Who Needs Employee Engagement Anyway?

 

Employee engagement is one of the terms you hear a lot these days and I’ve certainly used those words a great deal in the work that I do.  Most everyone agrees that if you want to grow a successful business you need employees that are engaged.   It’s important, though, to ask the question why.  Engagement for engagement’s sake doesn’t drive growth, profits or sustainability but the actions you get from an engaged team of people, do.  Here are some of the reasons that engagement matters and why it’s worth working towards.

Innovation:

If you don’t want to have better products, services, delivery systems or client interactions then engagement doesn’t matter.  People who aren’t engaged show up and focus on what they take from the business- the paycheck.  They aren’t looking at how we can do things better; they are looking at all the things they wish were easier for them.

Collaboration:

The only thing disengaged people are collaborating about is how to find a new job or a different place to work.  People who are looking for new ideas and are interested in building solutions across different functions collaborate because that’s how they accomplish those tasks.  Disengaged people don’t care if they ever accomplish those items.

Accountability:

Accountability is one of the things that I hear leaders frequently wish they had more of in their business.  Accountability comes when someone cares enough about the outcome to own the path for getting to it.  Disengaged employees think of the outcome as quitting time, not reaching new goals for the business.

Capability:

Engaged employees look for ways to learn more, experience more, try new things and become more capable.  Engagement leads directly to individual improvement and that means that our business is better tomorrow and capable of more than it was today.

Flexibility:

Growth is about change.  Businesses that build strong teams of engaged people change faster, because people are focused on the growth, not the challenges that change brings.  Change is not resisted by people who want a better outcome, only by people who look at change as additional work or more trouble.

Support:

People who work in organizations with a high level of engagement find others around them who are willing to help them learn and grow.   Individuals focused on the mission of the business are less worried about who gets the credit than they are about the team being successful.  If you doubt this, go watch a team of people build houses for an organization like Habitat For Humanity or work for a similar kind of organization where groups of people come together because they are working toward a common goal.  They welcome everyone to the team and help each person find out how they can most successfully contribute to the team’s efforts.

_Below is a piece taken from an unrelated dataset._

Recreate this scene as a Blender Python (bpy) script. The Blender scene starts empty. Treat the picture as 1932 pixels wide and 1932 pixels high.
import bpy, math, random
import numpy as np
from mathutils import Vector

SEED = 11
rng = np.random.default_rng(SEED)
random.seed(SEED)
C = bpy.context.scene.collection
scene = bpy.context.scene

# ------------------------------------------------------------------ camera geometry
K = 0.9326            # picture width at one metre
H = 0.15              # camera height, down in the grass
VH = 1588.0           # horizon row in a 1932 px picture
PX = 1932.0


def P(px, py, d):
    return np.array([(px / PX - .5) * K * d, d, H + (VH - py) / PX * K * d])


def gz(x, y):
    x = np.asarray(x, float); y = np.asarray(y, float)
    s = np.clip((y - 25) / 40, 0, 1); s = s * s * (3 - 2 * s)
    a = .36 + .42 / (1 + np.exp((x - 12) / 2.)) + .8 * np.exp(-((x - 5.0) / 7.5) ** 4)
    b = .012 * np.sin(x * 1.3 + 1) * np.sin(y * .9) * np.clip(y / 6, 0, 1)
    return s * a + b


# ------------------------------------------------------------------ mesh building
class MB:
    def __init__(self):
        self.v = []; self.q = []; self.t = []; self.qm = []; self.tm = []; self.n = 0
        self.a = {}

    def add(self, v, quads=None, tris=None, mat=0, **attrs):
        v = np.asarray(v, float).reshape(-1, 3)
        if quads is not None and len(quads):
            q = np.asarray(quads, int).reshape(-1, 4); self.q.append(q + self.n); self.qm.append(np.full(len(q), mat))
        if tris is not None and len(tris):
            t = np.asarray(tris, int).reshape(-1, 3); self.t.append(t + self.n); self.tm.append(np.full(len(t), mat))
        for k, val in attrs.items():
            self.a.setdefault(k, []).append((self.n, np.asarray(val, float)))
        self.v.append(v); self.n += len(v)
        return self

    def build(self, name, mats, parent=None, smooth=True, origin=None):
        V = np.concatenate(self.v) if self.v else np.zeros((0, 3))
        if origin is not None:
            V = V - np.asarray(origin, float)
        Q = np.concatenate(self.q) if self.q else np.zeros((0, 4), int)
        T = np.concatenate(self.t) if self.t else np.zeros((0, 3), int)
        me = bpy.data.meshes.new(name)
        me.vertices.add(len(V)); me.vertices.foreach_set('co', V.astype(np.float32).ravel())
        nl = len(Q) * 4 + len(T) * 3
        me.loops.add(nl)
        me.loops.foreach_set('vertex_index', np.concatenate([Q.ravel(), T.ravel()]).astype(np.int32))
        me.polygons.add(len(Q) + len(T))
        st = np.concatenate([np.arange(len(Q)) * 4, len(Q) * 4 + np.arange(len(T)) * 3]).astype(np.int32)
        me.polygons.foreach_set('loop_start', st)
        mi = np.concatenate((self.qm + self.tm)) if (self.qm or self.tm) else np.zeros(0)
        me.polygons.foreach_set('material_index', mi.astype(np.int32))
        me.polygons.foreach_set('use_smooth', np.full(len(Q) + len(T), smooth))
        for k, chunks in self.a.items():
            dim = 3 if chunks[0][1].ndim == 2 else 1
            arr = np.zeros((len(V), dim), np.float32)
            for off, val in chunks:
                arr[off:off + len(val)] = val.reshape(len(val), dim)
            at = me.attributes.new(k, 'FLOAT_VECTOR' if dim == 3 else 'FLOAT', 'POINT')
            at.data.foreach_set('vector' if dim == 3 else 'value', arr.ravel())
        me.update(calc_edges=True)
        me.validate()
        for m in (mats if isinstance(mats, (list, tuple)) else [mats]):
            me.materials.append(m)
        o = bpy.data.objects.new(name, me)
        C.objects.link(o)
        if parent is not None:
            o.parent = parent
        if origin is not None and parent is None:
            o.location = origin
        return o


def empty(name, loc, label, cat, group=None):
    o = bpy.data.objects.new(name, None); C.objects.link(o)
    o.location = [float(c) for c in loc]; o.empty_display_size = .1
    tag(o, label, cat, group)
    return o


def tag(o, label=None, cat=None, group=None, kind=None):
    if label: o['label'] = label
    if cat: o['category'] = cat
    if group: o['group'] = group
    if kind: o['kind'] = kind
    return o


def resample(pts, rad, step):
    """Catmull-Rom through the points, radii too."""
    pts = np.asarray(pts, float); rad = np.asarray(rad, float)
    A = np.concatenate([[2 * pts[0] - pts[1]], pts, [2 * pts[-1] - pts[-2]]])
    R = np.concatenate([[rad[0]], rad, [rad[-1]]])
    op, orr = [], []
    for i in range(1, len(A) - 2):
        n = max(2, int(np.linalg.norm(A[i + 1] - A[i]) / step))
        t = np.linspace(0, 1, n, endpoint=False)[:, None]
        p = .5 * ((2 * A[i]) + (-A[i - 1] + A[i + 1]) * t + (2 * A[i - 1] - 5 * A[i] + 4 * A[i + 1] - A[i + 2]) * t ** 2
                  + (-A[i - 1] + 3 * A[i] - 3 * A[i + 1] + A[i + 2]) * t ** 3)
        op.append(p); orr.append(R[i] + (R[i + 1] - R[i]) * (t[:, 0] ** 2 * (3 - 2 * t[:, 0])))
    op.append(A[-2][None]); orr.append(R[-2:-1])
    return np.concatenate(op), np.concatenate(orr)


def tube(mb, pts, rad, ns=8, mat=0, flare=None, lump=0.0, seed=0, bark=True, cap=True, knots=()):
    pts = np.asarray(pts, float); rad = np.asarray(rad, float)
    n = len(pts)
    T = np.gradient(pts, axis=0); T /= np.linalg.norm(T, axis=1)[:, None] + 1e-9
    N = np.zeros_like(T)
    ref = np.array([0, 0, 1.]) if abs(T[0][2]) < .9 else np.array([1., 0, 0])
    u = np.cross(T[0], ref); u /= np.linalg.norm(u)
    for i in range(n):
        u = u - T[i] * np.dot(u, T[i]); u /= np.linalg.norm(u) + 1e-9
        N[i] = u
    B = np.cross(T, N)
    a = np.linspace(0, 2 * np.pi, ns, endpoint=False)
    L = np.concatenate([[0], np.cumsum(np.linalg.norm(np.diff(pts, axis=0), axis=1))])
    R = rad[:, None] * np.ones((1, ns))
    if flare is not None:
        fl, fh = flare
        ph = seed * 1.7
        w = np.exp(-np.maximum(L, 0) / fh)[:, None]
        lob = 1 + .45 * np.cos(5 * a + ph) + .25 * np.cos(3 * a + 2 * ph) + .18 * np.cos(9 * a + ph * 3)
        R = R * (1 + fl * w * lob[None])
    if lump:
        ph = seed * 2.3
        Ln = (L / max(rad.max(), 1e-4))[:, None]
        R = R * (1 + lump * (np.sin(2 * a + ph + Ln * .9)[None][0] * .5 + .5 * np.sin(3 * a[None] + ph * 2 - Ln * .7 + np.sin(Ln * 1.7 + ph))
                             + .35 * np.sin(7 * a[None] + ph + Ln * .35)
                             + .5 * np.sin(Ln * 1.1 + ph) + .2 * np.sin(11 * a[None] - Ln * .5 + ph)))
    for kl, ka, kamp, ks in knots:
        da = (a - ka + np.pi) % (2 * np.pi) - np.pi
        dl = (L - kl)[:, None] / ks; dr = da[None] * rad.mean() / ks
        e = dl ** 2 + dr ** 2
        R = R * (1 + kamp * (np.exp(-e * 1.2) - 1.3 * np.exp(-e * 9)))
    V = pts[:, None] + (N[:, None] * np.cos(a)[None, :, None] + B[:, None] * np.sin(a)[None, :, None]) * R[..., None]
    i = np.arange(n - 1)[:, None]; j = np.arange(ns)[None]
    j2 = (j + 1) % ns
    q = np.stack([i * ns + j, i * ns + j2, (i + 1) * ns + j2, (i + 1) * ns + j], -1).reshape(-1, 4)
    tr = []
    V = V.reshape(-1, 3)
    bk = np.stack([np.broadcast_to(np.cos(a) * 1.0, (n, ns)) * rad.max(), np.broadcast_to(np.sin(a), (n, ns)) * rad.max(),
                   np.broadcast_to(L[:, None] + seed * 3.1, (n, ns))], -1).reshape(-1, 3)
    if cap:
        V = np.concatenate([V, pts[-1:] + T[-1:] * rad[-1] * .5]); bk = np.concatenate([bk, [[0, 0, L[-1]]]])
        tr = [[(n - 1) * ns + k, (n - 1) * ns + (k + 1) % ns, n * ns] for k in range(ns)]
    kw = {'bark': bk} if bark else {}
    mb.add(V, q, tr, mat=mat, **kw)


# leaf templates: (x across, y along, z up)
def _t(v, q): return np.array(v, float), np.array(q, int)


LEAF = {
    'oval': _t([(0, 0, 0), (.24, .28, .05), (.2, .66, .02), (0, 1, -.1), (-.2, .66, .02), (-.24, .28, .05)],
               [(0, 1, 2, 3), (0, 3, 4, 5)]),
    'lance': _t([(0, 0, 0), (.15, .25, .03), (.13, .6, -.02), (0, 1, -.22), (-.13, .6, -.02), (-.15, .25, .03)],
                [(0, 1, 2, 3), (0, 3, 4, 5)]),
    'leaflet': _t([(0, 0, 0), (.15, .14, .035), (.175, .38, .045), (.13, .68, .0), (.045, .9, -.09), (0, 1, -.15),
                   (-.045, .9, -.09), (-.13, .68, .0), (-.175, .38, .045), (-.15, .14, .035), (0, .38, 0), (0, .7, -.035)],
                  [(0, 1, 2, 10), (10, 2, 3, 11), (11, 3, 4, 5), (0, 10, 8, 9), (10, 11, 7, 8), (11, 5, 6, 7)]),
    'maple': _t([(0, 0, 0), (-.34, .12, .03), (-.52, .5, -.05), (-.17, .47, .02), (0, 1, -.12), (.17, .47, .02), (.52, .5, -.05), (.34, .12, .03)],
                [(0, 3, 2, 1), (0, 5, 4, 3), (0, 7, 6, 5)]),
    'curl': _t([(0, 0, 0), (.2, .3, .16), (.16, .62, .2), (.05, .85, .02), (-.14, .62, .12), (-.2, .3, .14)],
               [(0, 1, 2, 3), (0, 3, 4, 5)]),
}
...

Engagement matters because it is an essential precursor for these kinds of interactions and outcomes within the organization.  If you think you can build a thriving business without any of these critical factors, well, candidly, I’ve never seen one.   If you think there are other things in your business more important than the engagement of the people who work there, well, I can’t think of any.  Disengaged people create problems and engaged people solve them, it’s often as simple as that.

The questions becomes how do you build a culture that engages people and causes them to bring more of their innovation, ideas, creativity, accountability and resilience to the business.  The good news is that you can but the first step is making engagement something you care about.  Not because the term is getting used more, but because without it, no business will be successful for long.